> [BRIEF]: Transcribe the listing below word for word.

> [STORED DATA]:
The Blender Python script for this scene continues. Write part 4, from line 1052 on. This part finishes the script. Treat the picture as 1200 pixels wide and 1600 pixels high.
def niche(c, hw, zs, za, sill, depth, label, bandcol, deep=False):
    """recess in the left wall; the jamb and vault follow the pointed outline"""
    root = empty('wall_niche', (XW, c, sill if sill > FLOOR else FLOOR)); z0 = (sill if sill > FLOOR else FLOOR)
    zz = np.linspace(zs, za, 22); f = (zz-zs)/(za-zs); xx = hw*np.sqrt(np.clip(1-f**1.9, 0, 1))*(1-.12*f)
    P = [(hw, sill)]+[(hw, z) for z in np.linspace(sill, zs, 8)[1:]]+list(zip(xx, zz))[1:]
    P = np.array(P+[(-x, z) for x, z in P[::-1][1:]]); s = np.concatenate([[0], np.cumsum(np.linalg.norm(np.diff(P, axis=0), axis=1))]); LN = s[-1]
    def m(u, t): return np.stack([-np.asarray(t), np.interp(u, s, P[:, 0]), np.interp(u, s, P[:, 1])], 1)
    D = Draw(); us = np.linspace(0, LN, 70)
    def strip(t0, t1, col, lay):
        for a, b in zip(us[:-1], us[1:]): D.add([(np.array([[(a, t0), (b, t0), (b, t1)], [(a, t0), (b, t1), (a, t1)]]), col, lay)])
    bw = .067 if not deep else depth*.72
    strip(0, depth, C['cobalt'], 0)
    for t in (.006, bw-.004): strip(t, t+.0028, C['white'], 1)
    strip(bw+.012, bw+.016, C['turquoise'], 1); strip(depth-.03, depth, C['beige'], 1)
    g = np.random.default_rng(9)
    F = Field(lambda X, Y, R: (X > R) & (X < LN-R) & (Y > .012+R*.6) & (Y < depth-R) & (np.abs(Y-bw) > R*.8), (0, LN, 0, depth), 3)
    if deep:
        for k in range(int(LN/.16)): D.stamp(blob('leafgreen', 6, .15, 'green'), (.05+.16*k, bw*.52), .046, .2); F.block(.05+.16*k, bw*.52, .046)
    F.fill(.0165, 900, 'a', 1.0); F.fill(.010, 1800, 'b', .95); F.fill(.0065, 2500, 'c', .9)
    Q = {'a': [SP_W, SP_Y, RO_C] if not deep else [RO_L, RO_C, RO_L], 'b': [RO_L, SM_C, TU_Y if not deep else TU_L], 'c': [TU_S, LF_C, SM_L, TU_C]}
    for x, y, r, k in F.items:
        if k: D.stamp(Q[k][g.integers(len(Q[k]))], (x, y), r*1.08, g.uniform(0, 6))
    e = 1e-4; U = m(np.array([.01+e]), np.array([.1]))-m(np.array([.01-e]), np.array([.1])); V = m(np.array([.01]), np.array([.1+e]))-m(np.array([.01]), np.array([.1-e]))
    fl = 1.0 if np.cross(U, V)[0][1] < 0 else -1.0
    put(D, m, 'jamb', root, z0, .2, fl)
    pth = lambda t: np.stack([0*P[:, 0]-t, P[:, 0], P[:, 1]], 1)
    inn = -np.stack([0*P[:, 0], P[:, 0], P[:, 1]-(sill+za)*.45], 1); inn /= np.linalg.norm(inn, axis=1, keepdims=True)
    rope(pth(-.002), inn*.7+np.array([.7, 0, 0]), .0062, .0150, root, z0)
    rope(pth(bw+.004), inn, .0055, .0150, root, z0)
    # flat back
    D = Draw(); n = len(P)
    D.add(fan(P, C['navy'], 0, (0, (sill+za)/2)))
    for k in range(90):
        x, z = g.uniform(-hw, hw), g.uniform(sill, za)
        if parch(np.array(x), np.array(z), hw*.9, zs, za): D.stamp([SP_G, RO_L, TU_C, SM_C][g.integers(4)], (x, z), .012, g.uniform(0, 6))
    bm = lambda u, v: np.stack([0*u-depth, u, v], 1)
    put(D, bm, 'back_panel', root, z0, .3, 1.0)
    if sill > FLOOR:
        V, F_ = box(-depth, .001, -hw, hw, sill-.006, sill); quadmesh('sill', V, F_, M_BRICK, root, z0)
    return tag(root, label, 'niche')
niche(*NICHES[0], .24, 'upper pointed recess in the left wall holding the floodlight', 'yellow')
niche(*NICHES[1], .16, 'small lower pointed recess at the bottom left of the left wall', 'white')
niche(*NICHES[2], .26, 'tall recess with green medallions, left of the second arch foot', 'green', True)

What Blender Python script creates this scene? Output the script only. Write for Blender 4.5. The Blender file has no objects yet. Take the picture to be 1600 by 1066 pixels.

> [REPLY]:
The Blender Python script for this scene continues. Write part 4, from line 1052 on. This part finishes the script. Treat the picture as 1200 pixels wide and 1600 pixels high.
def niche(c, hw, zs, za, sill, depth, label, bandcol, deep=False):
    """recess in the left wall; the jamb and vault follow the pointed outline"""
    root = empty('wall_niche', (XW, c, sill if sill > FLOOR else FLOOR)); z0 = (sill if sill > FLOOR else FLOOR)
    zz = np.linspace(zs, za, 22); f = (zz-zs)/(za-zs); xx = hw*np.sqrt(np.clip(1-f**1.9, 0, 1))*(1-.12*f)
    P = [(hw, sill)]+[(hw, z) for z in np.linspace(sill, zs, 8)[1:]]+list(zip(xx, zz))[1:]
    P = np.array(P+[(-x, z) for x, z in P[::-1][1:]]); s = np.concatenate([[0], np.cumsum(np.linalg.norm(np.diff(P, axis=0), axis=1))]); LN = s[-1]
    def m(u, t): return np.stack([-np.asarray(t), np.interp(u, s, P[:, 0]), np.interp(u, s, P[:, 1])], 1)
    D = Draw(); us = np.linspace(0, LN, 70)
    def strip(t0, t1, col, lay):
        for a, b in zip(us[:-1], us[1:]): D.add([(np.array([[(a, t0), (b, t0), (b, t1)], [(a, t0), (b, t1), (a, t1)]]), col, lay)])
    bw = .067 if not deep else depth*.72
    strip(0, depth, C['cobalt'], 0)
    for t in (.006, bw-.004): strip(t, t+.0028, C['white'], 1)
    strip(bw+.012, bw+.016, C['turquoise'], 1); strip(depth-.03, depth, C['beige'], 1)
    g = np.random.default_rng(9)
    F = Field(lambda X, Y, R: (X > R) & (X < LN-R) & (Y > .012+R*.6) & (Y < depth-R) & (np.abs(Y-bw) > R*.8), (0, LN, 0, depth), 3)
    if deep:
        for k in range(int(LN/.16)): D.stamp(blob('leafgreen', 6, .15, 'green'), (.05+.16*k, bw*.52), .046, .2); F.block(.05+.16*k, bw*.52, .046)
    F.fill(.0165, 900, 'a', 1.0); F.fill(.010, 1800, 'b', .95); F.fill(.0065, 2500, 'c', .9)
    Q = {'a': [SP_W, SP_Y, RO_C] if not deep else [RO_L, RO_C, RO_L], 'b': [RO_L, SM_C, TU_Y if not deep else TU_L], 'c': [TU_S, LF_C, SM_L, TU_C]}
    for x, y, r, k in F.items:
        if k: D.stamp(Q[k][g.integers(len(Q[k]))], (x, y), r*1.08, g.uniform(0, 6))
    e = 1e-4; U = m(np.array([.01+e]), np.array([.1]))-m(np.array([.01-e]), np.array([.1])); V = m(np.array([.01]), np.array([.1+e]))-m(np.array([.01]), np.array([.1-e]))
    fl = 1.0 if np.cross(U, V)[0][1] < 0 else -1.0
    put(D, m, 'jamb', root, z0, .2, fl)
    pth = lambda t: np.stack([0*P[:, 0]-t, P[:, 0], P[:, 1]], 1)
    inn = -np.stack([0*P[:, 0], P[:, 0], P[:, 1]-(sill+za)*.45], 1); inn /= np.linalg.norm(inn, axis=1, keepdims=True)
    rope(pth(-.002), inn*.7+np.array([.7, 0, 0]), .0062, .0150, root, z0)
    rope(pth(bw+.004), inn, .0055, .0150, root, z0)
    # flat back
    D = Draw(); n = len(P)
    D.add(fan(P, C['navy'], 0, (0, (sill+za)/2)))
    for k in range(90):
        x, z = g.uniform(-hw, hw), g.uniform(sill, za)
        if parch(np.array(x), np.array(z), hw*.9, zs, za): D.stamp([SP_G, RO_L, TU_C, SM_C][g.integers(4)], (x, z), .012, g.uniform(0, 6))
    bm = lambda u, v: np.stack([0*u-depth, u, v], 1)
    put(D, bm, 'back_panel', root, z0, .3, 1.0)
    if sill > FLOOR:
        V, F_ = box(-depth, .001, -hw, hw, sill-.006, sill); quadmesh('sill', V, F_, M_BRICK, root, z0)
    return tag(root, label, 'niche')
niche(*NICHES[0], .24, 'upper pointed recess in the left wall holding the floodlight', 'yellow')
niche(*NICHES[1], .16, 'small lower pointed recess at the bottom left of the left wall', 'white')
niche(*NICHES[2], .26, 'tall recess with green medallions, left of the second arch foot', 'green', True)

What Blender Python script creates this scene? Output the script only. Write for Blender 4.5. The Blender file has no objects yet. Take the picture to be 1600 by 1066 pixels.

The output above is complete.